Select and reproduce each line of the listing below that bears the string "from".

(3D scene scripts)
— Begin —

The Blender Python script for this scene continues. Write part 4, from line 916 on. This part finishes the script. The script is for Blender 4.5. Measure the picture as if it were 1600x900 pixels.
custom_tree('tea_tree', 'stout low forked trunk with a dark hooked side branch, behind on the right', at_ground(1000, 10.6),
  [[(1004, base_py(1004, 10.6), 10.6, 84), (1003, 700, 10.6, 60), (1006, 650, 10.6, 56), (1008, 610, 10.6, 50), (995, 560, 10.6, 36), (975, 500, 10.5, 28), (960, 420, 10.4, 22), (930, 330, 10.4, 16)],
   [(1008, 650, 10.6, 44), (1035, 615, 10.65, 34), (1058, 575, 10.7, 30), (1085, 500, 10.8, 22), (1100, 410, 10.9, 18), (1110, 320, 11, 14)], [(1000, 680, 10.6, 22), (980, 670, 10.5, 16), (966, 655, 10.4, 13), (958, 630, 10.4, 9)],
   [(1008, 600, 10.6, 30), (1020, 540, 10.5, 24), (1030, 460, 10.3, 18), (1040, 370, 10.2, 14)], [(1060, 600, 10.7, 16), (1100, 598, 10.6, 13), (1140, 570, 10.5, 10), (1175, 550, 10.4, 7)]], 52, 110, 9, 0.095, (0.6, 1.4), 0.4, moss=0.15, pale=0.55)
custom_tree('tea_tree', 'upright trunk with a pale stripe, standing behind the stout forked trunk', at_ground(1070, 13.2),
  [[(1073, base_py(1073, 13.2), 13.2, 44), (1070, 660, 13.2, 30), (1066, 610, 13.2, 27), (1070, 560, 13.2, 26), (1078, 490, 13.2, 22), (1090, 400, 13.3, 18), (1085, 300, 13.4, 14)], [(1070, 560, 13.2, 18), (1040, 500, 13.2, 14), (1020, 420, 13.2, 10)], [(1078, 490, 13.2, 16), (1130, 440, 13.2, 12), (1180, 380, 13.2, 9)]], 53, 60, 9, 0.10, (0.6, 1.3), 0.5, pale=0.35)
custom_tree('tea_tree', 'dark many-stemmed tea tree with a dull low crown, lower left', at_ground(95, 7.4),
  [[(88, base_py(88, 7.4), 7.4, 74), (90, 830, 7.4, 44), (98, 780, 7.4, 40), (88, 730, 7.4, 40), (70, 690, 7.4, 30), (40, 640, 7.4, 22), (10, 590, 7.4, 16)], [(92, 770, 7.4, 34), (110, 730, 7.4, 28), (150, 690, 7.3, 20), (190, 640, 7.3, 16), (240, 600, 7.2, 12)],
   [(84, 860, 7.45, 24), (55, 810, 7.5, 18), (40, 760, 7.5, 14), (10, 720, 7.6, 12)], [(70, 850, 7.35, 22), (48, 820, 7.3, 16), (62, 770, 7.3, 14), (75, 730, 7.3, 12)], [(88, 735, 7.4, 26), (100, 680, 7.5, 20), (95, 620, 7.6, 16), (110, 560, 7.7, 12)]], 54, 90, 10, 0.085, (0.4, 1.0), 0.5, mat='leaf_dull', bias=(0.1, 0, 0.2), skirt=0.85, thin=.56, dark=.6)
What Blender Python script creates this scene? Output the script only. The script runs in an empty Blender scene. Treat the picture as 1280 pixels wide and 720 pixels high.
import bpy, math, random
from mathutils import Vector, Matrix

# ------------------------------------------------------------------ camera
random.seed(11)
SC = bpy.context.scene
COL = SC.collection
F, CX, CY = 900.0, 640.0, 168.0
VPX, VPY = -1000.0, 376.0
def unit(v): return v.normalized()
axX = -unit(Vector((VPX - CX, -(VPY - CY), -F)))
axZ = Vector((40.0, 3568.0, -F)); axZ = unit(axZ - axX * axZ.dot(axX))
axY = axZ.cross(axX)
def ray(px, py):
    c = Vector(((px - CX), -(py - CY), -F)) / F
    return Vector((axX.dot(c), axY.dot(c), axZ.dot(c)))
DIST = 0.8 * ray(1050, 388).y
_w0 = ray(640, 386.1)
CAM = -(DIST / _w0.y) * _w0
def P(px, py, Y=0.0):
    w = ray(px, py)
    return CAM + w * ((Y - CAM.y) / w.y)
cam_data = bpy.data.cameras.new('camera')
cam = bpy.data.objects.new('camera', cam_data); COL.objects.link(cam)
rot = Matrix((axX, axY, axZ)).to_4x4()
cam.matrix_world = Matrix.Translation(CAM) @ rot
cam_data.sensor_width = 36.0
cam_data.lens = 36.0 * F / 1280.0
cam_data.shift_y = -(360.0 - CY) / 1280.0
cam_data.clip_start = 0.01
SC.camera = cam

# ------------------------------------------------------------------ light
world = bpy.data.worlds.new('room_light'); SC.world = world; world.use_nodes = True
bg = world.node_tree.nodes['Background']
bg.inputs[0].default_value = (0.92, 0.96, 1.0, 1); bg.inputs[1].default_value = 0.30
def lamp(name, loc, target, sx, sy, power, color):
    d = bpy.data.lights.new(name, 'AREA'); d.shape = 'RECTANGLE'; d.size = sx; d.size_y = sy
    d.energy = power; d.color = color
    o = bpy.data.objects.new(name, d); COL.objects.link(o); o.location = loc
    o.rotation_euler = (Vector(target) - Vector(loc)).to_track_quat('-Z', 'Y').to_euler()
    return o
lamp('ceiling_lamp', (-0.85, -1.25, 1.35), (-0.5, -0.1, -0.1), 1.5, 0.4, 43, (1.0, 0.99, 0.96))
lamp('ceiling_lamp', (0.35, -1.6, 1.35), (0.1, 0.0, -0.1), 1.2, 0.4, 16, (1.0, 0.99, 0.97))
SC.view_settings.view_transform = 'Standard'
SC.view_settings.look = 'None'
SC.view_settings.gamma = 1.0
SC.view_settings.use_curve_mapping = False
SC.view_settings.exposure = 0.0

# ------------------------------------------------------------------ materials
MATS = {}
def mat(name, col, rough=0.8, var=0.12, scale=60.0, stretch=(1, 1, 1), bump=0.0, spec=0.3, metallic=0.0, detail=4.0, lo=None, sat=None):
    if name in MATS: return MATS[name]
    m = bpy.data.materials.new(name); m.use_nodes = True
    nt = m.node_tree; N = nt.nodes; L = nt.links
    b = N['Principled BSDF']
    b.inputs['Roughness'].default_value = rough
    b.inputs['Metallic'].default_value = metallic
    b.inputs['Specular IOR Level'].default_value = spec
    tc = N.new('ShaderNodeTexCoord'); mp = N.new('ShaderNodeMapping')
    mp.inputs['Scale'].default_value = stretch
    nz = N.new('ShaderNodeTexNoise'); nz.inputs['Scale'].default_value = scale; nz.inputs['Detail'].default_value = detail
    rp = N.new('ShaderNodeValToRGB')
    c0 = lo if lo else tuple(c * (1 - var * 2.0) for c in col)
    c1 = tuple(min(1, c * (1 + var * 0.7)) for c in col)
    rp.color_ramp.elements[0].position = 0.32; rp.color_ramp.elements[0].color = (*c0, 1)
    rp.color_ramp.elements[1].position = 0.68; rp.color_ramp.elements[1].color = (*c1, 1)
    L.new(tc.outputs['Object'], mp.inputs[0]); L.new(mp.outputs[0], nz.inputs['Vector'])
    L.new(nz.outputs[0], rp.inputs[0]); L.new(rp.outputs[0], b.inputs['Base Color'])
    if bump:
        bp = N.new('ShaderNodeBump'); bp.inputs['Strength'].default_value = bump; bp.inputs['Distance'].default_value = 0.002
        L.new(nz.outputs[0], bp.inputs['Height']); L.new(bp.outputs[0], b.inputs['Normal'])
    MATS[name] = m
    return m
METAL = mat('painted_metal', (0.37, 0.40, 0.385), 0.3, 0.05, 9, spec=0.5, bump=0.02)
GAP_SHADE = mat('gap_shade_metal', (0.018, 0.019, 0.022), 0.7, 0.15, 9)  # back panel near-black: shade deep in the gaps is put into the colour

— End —

▶ [Exercise solution]
The Blender Python script for this scene continues. Write part 4, from line 916 on. This part finishes the script. The script is for Blender 4.5. Measure the picture as if it were 1600x900 pixels.
from mathutils import Vector, Matrix